Among the less common minerals are aragonite, dolomite, rhodochrosite, potassic feldspar, glauconite, biotite, phillipsite, pyroxene, and amphibole. Chemically precipitated dolomite is found in one core at a water depth of 4600 meters. Besides dolomite, minerals which are at least partly authigenic are quartz, calcite, rhodochrosite, phillipsite, glauconite, and kaolinite. The observed mineral associations are given in a table.

The gross lithology of the cores includes sand, silt, mud, black mud, and calcareous and siliceous ooze. While large lithological variations variations exist between adjacent cores, within each core the lithology tends to be fairly uniform over the entire length.

The methods of identification of the 7-14 A clay minerals are in an unsatisfactory state. The Bradley criteria are applicable to fine-grained, poorly crystalline chlorite, of relatively lower thermal stability than the well-crystallized chlorite to which the Brindley criteria apply. The very identification of a chlorite in a mineral mixture would thus be predicated on assumptions regarding the detailed nature of the material. The two sets of criteria, however, are not altogether contradictory; by a suitable combination it is possible in many cases not only to identify the chlorite but also to estimate its crystallinity. Most of the chlorites from the Peru-Chile Trench area satisfy the Bradley criteria.

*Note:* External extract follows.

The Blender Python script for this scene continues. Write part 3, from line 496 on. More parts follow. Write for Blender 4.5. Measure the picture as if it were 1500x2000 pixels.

Samples from the seaward side of the Peru-Chile Trench are uniformly fine mid. Samples from within the Trench are largely fine mud but include thin beds of silty to sandy material. Samples from the landward side of the Trench are heterogeneous in size as well as in mineralogical and chemical compositions. Although on the whole the near-shore samples tend to be most coarse-grained, there is no simple correlation between grain size and distance from the coast, nor between grain size and bottom topography. Sediment transport appears to be due largely to bottom currents, the existence of which is independently established by the discovery of graded bedding and cross-bedding in a number of the cores.